In meetings with parents, teachers and community members, someone often asks him why change at all. “Why can’t we do it like we did when we were kids? That worked for me,” he is often asked.
Laser has a simple answer. “Look around. Look at the technology. It is changing so rapidly. Who knows what will happen in the next five or 10 years.” Today, technology — television and computers — seem to dominate our homes displacing old practices, that fostered learning, like parents reading to their children.
Laser’s point is that today’s high school graduates need to be taught more than reading, writing, and arithmetic. They need to know how to think, solve problems and embrace technology.
As an example, Laser likes to show a photo of an auto factory assembly line from the 1950s showing dozens of workers crawling over, under and around the cars. Next to it, he shows a photo of a modern auto assembly line where most, if not all of the work is done with robots.
For example, some Maine towns saw their high school kids graduate in the morning and go to work in the paper mill in the afternoon. They could work there for years and make a good living. That is no more, he said.
The educational model we use came from the industrial revolution in England where kids would go from class to class as teachers lectured students in English, arithmetic, history and so forth. It is a model that served us well for years.
Laser says today’s educational thinking embraces things like “expedition learning” where kids are tasked with a subject, like protecting the watershed, and their instruction is geared to that topic. Today’s graduates need to think on their own and with others, using what educators call “habits of the mind.”
This includes the introduction of innovative programs focused on the needs of the future workforce, involving programs that integrate more technology and real-life experience into our classrooms, he said.

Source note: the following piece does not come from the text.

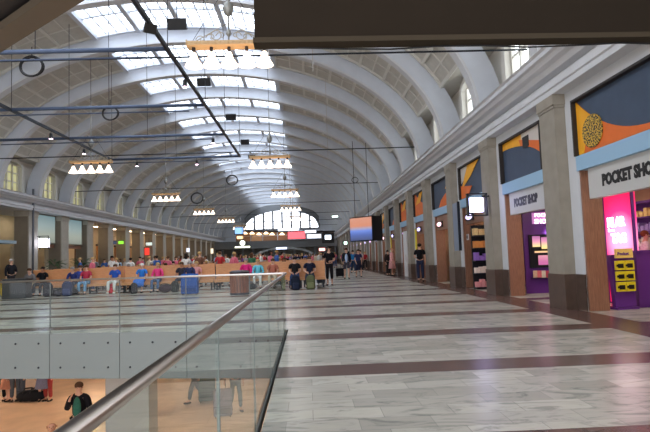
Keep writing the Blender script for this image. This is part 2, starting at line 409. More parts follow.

This could involve kids in programs encouraging innovative thinking, such as inventing products. It might invite business leaders to the classroom to promote entrepreneurial skills. He admits it is like the old Junior Achievement programs, but it is a J.A. on steroids. It might encourage students who are inclined to make and fix things.
As we debate local hot button issues, such as the redesign of highway intersections and proposed redevelopment of the harbor, many of us are as uncomfortable with the idea of change as we are of change itself. Laser says he gets that and admits his new ideas will take time.
“This is not the Navy. I can’t issue an order and get teachers, parents, and kids to comply.
“It might take seven years to get the schools and the community to buy into the concept. But, it is a moral imperative. We have to move forward. We have to prepare our kids for the 21st century,” he said.
While a student at the Naval Academy and throughout his military career, Laser studied the concept of leadership.
He learned that the skipper’s job is to set a course and lead. And he knows the toughest part of his job is to inspire the crew to follow his lead.